>> start DATASET

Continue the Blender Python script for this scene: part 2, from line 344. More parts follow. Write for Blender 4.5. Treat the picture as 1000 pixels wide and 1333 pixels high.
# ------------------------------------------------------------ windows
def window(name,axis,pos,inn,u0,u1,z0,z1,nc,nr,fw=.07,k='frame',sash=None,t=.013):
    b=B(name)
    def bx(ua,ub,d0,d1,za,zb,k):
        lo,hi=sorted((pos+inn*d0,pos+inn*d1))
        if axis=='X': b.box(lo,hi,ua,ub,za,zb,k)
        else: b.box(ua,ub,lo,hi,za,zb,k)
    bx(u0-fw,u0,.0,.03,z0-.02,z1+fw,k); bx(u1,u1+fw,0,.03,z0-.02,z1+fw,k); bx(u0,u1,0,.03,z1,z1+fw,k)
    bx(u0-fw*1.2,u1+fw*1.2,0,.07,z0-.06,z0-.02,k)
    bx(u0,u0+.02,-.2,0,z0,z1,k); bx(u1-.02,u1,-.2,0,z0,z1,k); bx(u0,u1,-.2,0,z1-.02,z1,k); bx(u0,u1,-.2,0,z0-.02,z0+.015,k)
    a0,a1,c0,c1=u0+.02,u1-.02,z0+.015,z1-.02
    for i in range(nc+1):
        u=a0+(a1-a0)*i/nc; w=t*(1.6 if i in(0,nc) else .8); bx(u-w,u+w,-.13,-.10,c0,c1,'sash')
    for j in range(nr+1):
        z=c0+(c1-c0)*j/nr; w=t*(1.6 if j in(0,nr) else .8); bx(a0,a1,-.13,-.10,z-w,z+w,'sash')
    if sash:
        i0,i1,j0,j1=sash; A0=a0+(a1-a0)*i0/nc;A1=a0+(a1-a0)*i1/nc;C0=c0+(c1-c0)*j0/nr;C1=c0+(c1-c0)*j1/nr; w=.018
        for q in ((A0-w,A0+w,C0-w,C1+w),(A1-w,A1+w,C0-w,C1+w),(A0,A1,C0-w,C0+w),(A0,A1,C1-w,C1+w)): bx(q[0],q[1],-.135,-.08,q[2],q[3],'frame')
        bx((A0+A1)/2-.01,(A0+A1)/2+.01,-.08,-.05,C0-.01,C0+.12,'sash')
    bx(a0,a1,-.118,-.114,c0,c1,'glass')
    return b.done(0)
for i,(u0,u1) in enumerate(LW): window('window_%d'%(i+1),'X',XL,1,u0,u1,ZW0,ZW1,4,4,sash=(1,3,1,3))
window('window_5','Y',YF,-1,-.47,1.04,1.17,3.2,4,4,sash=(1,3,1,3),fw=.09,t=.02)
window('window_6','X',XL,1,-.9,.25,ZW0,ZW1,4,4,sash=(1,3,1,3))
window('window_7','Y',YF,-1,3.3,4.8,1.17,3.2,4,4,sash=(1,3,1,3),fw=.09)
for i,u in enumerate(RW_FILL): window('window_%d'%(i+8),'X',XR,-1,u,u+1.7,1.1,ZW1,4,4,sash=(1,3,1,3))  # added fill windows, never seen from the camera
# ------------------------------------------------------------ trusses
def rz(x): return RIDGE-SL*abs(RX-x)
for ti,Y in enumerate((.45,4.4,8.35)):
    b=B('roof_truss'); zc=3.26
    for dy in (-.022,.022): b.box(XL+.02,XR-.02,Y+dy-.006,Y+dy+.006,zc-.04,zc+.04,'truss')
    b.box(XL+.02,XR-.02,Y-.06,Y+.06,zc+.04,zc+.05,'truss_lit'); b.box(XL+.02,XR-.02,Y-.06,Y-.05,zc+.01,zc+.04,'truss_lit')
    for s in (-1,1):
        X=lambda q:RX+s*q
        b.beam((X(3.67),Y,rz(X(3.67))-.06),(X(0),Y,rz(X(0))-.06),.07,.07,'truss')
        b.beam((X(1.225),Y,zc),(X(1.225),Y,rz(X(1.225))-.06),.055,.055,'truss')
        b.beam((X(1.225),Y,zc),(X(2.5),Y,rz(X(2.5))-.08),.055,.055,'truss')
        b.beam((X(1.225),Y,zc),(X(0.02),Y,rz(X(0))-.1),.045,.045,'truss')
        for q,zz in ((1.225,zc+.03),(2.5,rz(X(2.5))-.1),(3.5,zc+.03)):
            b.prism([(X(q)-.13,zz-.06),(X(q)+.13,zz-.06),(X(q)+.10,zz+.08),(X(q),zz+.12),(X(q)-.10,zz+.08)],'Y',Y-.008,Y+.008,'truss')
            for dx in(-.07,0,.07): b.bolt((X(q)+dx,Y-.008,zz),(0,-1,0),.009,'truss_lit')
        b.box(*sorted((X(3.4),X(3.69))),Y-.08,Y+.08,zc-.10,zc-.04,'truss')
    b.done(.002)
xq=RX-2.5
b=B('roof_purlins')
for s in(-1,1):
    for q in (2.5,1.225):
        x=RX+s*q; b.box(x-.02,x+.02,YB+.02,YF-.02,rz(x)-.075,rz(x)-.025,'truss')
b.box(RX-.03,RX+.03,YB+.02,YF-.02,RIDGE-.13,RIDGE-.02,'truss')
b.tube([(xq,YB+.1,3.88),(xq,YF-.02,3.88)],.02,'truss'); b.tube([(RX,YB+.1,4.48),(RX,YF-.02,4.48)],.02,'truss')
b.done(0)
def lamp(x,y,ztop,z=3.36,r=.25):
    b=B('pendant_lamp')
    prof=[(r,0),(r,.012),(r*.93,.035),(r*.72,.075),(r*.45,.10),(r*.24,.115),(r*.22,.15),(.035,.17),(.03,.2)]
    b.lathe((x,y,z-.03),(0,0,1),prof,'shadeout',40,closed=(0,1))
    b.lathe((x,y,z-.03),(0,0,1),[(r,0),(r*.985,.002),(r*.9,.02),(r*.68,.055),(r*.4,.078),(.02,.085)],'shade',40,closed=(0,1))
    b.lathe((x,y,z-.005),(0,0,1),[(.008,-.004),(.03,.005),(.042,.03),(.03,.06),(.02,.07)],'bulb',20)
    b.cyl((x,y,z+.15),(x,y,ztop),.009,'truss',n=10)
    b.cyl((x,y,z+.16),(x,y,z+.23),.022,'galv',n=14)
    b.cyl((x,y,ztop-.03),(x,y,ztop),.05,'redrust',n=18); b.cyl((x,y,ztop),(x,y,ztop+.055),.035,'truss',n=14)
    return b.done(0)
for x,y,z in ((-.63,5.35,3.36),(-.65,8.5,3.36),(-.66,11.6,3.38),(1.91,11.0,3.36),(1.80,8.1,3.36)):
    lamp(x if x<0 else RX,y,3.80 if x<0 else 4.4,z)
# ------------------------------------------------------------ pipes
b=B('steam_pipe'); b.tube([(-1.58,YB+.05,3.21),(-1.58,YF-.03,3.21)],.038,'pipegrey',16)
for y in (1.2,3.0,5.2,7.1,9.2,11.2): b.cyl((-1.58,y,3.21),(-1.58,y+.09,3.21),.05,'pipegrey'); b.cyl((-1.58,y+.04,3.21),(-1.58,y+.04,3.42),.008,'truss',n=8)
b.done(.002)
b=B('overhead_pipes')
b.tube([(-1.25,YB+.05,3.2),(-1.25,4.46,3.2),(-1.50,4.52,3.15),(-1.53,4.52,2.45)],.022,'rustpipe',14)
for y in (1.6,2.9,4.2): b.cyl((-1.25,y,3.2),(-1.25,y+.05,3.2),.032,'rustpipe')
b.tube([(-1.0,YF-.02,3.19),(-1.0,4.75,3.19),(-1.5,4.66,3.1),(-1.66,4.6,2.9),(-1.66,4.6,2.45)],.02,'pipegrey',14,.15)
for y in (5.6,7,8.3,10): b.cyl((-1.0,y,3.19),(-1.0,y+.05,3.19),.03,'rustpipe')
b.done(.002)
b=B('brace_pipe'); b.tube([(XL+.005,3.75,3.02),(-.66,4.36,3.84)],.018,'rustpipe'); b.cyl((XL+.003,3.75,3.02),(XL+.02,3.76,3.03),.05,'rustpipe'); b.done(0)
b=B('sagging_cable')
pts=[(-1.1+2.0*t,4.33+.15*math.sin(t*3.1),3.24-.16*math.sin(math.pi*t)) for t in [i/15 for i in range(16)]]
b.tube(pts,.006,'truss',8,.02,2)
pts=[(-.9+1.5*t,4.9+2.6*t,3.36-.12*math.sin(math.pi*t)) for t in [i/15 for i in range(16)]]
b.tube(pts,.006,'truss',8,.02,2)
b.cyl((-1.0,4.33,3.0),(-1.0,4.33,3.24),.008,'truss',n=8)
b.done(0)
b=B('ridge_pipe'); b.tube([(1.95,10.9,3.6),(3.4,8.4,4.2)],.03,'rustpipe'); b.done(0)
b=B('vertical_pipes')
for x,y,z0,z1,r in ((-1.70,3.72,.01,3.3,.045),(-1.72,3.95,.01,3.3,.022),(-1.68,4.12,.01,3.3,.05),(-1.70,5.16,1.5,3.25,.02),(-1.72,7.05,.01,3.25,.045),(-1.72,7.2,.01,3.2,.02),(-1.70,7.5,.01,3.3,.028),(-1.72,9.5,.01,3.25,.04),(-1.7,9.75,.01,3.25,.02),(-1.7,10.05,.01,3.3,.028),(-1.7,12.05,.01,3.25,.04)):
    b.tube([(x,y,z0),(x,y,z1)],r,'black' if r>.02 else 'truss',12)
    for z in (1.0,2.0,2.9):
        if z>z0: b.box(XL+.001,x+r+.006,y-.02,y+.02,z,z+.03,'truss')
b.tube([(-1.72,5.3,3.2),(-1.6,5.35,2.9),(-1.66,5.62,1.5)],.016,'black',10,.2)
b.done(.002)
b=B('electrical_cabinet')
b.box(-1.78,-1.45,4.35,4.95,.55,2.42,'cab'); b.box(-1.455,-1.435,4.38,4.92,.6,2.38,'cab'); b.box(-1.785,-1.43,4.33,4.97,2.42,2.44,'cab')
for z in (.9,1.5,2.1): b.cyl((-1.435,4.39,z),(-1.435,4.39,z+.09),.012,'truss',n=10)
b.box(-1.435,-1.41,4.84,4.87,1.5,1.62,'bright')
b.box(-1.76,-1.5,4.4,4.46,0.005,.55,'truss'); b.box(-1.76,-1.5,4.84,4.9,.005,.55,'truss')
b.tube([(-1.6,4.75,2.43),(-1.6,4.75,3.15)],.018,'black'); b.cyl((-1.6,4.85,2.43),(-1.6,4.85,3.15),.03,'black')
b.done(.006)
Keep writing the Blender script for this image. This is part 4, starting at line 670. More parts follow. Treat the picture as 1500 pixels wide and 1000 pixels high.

>> end DATASET

WHAT NEEDS TO BE DONE:
Count every line above that holds the word "Treat", and state the number and nothing more.

ANSWER TO THIS EXERCISE:
2